(MATERIAL FOR THE TASK):
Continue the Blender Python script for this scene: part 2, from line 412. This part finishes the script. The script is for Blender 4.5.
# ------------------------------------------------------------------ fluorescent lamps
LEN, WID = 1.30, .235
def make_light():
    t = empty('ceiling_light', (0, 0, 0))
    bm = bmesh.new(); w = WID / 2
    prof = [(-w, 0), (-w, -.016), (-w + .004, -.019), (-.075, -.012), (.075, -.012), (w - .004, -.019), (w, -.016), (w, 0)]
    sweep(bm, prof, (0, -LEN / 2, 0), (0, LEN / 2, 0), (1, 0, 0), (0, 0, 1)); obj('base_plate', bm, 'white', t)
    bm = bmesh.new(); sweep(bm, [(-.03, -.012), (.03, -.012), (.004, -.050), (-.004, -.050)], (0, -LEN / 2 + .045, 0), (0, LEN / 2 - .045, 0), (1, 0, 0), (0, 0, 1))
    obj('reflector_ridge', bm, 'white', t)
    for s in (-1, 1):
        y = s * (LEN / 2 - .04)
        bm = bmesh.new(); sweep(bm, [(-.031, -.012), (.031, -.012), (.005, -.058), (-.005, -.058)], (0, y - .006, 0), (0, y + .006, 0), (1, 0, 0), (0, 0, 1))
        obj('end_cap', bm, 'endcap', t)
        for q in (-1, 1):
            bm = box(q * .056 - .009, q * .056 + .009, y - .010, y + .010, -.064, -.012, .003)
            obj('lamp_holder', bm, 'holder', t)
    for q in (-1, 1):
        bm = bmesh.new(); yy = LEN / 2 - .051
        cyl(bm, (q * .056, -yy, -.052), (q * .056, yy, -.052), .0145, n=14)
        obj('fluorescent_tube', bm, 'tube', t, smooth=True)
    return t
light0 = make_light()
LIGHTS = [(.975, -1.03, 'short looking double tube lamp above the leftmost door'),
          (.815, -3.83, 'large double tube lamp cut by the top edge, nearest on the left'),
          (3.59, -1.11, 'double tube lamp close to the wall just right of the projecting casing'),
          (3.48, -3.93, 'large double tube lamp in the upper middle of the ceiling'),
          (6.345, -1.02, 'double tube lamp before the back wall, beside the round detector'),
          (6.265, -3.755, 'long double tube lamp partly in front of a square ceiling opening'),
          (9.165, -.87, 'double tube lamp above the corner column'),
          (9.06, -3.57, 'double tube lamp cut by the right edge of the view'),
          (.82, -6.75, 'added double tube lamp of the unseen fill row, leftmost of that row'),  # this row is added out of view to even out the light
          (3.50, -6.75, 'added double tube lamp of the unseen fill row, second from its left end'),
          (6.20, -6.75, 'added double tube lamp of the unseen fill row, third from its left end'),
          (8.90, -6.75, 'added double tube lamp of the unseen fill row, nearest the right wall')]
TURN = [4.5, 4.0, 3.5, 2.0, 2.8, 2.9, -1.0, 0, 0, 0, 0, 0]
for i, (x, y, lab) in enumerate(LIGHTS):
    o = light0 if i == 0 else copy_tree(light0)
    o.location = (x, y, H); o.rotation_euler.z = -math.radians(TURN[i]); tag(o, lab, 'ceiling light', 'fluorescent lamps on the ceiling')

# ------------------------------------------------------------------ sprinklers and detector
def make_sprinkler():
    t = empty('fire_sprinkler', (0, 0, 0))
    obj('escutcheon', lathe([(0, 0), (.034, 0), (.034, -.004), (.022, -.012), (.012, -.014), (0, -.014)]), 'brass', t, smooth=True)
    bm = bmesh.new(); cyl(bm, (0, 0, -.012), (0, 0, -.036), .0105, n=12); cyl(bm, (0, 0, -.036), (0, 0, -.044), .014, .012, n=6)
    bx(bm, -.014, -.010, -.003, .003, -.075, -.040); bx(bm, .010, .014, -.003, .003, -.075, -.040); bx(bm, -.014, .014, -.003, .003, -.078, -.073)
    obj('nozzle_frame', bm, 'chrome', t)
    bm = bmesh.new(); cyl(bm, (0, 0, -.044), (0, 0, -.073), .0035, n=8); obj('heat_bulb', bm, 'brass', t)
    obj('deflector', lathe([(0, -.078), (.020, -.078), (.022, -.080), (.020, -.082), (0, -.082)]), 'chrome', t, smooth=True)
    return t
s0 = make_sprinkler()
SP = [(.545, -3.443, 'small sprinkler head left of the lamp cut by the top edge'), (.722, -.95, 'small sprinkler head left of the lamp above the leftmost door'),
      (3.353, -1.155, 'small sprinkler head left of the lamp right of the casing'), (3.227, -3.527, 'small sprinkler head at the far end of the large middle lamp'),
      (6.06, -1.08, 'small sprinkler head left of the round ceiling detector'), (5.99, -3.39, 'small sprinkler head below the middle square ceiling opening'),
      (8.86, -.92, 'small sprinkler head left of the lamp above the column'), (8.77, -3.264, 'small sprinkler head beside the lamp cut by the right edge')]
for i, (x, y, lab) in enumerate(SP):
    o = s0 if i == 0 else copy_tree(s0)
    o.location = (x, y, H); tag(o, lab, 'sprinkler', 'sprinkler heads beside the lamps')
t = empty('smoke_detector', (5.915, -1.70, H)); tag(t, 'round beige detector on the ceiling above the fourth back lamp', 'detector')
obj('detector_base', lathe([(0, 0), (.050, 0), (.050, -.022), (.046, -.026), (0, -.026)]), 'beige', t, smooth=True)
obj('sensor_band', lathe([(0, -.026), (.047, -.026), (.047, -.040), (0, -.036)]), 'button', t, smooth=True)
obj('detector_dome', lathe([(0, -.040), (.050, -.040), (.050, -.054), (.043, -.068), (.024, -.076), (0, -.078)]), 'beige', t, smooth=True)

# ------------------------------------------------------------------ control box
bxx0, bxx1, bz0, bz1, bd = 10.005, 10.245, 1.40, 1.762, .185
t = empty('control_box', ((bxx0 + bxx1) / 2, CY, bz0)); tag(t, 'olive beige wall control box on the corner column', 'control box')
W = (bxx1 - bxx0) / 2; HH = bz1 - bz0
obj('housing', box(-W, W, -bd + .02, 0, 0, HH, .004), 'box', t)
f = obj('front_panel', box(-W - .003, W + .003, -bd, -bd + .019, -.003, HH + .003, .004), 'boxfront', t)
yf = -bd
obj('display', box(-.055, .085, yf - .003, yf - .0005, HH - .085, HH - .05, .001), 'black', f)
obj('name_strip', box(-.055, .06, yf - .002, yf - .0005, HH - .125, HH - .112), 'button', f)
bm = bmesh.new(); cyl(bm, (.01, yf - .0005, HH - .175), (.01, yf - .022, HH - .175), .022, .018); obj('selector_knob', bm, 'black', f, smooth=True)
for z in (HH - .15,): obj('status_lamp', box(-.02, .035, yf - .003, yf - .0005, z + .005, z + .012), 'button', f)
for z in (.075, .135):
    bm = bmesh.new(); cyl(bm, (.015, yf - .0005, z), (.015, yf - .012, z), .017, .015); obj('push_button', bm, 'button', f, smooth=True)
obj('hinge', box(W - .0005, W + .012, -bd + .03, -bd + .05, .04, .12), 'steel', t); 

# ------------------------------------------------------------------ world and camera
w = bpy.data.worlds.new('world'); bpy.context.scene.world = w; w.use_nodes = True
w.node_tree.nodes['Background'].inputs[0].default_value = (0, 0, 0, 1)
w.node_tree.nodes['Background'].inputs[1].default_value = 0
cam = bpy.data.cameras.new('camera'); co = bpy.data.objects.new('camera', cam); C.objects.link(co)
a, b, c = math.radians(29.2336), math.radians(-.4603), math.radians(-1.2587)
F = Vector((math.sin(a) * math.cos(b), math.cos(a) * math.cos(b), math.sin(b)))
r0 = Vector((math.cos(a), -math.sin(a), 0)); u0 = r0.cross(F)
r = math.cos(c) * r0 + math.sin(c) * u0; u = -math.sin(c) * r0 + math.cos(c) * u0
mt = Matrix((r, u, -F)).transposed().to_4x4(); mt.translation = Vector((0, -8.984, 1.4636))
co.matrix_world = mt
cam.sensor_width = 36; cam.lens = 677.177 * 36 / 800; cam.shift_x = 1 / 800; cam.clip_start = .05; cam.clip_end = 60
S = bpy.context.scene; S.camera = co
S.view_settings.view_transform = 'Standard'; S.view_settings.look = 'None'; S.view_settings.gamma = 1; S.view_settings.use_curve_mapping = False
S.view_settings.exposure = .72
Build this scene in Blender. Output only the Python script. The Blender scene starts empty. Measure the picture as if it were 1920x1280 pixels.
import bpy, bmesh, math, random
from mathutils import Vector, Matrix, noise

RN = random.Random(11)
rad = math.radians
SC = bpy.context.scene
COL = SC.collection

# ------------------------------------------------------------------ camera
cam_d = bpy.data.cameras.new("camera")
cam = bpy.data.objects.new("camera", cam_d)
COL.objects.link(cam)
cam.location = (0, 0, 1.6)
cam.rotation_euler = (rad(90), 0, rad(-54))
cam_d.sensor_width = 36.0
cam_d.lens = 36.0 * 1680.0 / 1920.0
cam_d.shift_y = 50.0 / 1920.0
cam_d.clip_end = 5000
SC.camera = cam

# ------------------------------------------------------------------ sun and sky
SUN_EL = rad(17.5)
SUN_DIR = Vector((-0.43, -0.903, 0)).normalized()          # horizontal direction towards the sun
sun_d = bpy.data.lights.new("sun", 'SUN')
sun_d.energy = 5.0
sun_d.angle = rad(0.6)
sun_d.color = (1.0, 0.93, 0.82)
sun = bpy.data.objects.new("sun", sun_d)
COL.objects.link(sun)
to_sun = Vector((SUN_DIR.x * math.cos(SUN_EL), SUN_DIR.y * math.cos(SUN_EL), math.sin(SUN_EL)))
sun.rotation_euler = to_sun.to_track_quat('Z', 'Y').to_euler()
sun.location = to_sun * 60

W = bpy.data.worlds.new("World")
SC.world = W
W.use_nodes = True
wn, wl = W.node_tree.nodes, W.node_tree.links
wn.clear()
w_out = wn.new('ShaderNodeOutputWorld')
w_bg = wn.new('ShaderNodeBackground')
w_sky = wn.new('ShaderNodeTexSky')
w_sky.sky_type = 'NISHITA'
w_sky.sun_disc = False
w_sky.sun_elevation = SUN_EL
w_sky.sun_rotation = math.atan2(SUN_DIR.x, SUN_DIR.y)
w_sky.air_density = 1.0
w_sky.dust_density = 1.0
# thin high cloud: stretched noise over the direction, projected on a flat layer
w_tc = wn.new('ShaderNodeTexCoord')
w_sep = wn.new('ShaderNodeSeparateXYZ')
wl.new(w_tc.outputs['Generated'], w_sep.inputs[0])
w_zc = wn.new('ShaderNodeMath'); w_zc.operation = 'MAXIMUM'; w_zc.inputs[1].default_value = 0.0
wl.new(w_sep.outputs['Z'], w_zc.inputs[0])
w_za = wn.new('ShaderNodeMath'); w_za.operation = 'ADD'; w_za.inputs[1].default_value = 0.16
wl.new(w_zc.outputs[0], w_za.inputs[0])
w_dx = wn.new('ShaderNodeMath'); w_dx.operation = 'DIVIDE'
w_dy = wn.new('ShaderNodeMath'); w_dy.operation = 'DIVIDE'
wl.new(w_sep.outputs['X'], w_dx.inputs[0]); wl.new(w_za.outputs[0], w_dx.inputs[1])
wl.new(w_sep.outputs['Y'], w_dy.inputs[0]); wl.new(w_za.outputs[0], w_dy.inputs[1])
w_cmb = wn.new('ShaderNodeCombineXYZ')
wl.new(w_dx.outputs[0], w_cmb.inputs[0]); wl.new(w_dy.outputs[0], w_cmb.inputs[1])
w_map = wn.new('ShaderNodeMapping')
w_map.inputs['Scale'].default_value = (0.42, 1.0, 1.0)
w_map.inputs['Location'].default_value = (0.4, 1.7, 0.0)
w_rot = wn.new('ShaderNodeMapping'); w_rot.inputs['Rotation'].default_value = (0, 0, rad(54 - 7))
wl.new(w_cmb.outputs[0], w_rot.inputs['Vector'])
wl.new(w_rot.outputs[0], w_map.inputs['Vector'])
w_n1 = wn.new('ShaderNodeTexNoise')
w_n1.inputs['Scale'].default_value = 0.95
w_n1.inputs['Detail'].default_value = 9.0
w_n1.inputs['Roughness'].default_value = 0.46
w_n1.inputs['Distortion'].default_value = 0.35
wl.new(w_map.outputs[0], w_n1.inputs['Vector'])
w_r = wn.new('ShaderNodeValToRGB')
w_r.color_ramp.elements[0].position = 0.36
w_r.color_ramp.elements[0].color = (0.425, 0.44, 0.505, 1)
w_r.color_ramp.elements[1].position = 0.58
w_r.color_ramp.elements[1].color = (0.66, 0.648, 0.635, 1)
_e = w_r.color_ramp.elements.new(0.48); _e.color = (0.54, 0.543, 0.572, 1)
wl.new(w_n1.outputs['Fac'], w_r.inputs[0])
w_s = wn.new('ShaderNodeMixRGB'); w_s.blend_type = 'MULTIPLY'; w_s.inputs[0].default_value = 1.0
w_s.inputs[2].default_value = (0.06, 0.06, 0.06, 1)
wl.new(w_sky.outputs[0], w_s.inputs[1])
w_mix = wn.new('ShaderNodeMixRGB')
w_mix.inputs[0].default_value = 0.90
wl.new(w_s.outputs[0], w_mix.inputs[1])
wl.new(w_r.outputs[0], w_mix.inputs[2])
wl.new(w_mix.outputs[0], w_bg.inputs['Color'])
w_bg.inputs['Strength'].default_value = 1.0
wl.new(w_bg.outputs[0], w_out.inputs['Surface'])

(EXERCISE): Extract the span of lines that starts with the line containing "Build this scene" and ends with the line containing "COL = SC.collection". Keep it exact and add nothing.

(EXERCISE ANSWER):
Build this scene in Blender. Output only the Python script. The Blender scene starts empty. Measure the picture as if it were 1920x1280 pixels.
import bpy, bmesh, math, random
from mathutils import Vector, Matrix, noise

RN = random.Random(11)
rad = math.radians
SC = bpy.context.scene
COL = SC.collection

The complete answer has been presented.